# The task
All of the data that follows should be retyped exactly, please, except the pictures.

____ Source excerpt

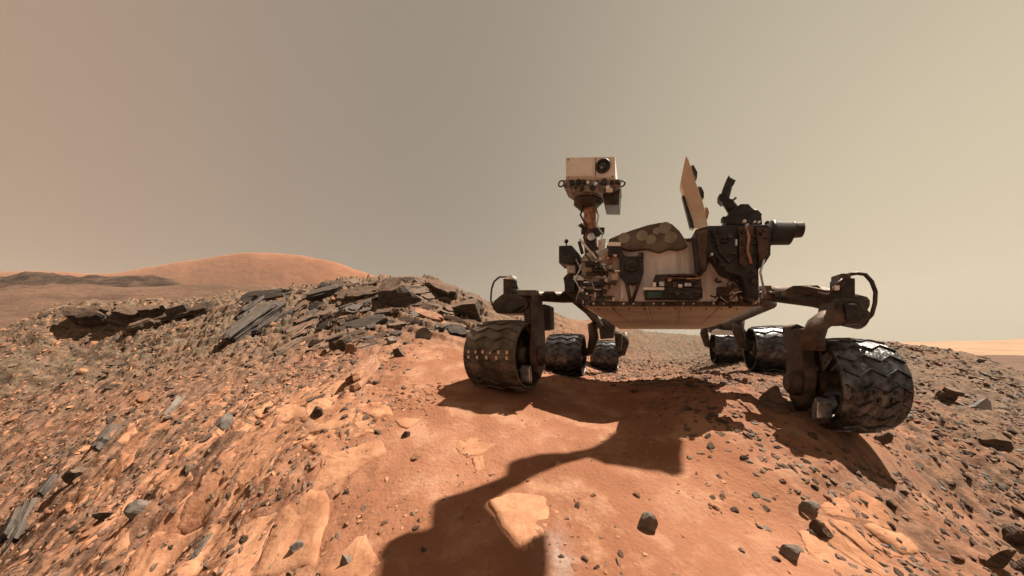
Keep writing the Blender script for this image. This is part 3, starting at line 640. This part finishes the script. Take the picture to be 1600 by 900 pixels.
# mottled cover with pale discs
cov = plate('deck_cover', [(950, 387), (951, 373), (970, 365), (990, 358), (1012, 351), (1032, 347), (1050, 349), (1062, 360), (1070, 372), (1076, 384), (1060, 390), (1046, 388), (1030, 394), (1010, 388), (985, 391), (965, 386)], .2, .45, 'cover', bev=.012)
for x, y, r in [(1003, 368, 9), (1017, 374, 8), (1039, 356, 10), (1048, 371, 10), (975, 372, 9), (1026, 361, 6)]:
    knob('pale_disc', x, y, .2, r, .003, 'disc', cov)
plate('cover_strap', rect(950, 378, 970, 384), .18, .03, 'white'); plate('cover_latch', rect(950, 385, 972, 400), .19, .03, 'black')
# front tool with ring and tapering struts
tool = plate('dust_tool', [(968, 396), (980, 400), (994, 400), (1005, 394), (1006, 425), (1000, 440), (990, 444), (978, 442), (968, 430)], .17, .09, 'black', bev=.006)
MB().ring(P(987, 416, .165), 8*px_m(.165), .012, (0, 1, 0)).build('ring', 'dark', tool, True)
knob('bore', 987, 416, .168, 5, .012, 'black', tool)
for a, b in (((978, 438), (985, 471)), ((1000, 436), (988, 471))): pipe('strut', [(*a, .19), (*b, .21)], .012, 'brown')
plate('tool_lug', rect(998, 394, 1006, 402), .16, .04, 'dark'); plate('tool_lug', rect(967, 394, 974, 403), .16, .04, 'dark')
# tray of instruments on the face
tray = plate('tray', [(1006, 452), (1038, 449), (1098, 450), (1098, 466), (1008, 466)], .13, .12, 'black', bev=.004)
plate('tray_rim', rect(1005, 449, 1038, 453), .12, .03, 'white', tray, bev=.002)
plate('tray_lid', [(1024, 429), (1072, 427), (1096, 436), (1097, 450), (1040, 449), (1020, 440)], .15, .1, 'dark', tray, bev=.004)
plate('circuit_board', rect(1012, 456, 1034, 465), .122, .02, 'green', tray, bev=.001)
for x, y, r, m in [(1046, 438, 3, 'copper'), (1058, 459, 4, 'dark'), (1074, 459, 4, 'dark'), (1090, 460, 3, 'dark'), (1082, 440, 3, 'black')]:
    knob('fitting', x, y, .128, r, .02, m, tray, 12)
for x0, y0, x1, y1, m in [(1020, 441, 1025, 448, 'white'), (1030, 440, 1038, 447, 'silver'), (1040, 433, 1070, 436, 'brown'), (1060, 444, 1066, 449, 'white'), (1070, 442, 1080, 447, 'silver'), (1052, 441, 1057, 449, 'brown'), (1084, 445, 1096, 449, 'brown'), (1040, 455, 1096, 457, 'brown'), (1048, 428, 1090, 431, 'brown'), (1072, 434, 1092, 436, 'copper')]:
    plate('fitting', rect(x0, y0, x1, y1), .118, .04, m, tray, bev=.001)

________

# Exercise output
Keep writing the Blender script for this image. This is part 3, starting at line 640. This part finishes the script. Take the picture to be 1600 by 900 pixels.
# mottled cover with pale discs
cov = plate('deck_cover', [(950, 387), (951, 373), (970, 365), (990, 358), (1012, 351), (1032, 347), (1050, 349), (1062, 360), (1070, 372), (1076, 384), (1060, 390), (1046, 388), (1030, 394), (1010, 388), (985, 391), (965, 386)], .2, .45, 'cover', bev=.012)
for x, y, r in [(1003, 368, 9), (1017, 374, 8), (1039, 356, 10), (1048, 371, 10), (975, 372, 9), (1026, 361, 6)]:
    knob('pale_disc', x, y, .2, r, .003, 'disc', cov)
plate('cover_strap', rect(950, 378, 970, 384), .18, .03, 'white'); plate('cover_latch', rect(950, 385, 972, 400), .19, .03, 'black')
# front tool with ring and tapering struts
tool = plate('dust_tool', [(968, 396), (980, 400), (994, 400), (1005, 394), (1006, 425), (1000, 440), (990, 444), (978, 442), (968, 430)], .17, .09, 'black', bev=.006)
MB().ring(P(987, 416, .165), 8*px_m(.165), .012, (0, 1, 0)).build('ring', 'dark', tool, True)
knob('bore', 987, 416, .168, 5, .012, 'black', tool)
for a, b in (((978, 438), (985, 471)), ((1000, 436), (988, 471))): pipe('strut', [(*a, .19), (*b, .21)], .012, 'brown')
plate('tool_lug', rect(998, 394, 1006, 402), .16, .04, 'dark'); plate('tool_lug', rect(967, 394, 974, 403), .16, .04, 'dark')
# tray of instruments on the face
tray = plate('tray', [(1006, 452), (1038, 449), (1098, 450), (1098, 466), (1008, 466)], .13, .12, 'black', bev=.004)
plate('tray_rim', rect(1005, 449, 1038, 453), .12, .03, 'white', tray, bev=.002)
plate('tray_lid', [(1024, 429), (1072, 427), (1096, 436), (1097, 450), (1040, 449), (1020, 440)], .15, .1, 'dark', tray, bev=.004)
plate('circuit_board', rect(1012, 456, 1034, 465), .122, .02, 'green', tray, bev=.001)
for x, y, r, m in [(1046, 438, 3, 'copper'), (1058, 459, 4, 'dark'), (1074, 459, 4, 'dark'), (1090, 460, 3, 'dark'), (1082, 440, 3, 'black')]:
    knob('fitting', x, y, .128, r, .02, m, tray, 12)
for x0, y0, x1, y1, m in [(1020, 441, 1025, 448, 'white'), (1030, 440, 1038, 447, 'silver'), (1040, 433, 1070, 436, 'brown'), (1060, 444, 1066, 449, 'white'), (1070, 442, 1080, 447, 'silver'), (1052, 441, 1057, 449, 'brown'), (1084, 445, 1096, 449, 'brown'), (1040, 455, 1096, 457, 'brown'), (1048, 428, 1090, 431, 'brown'), (1072, 434, 1092, 436, 'copper')]:
    plate('fitting', rect(x0, y0, x1, y1), .118, .04, m, tray, bev=.001)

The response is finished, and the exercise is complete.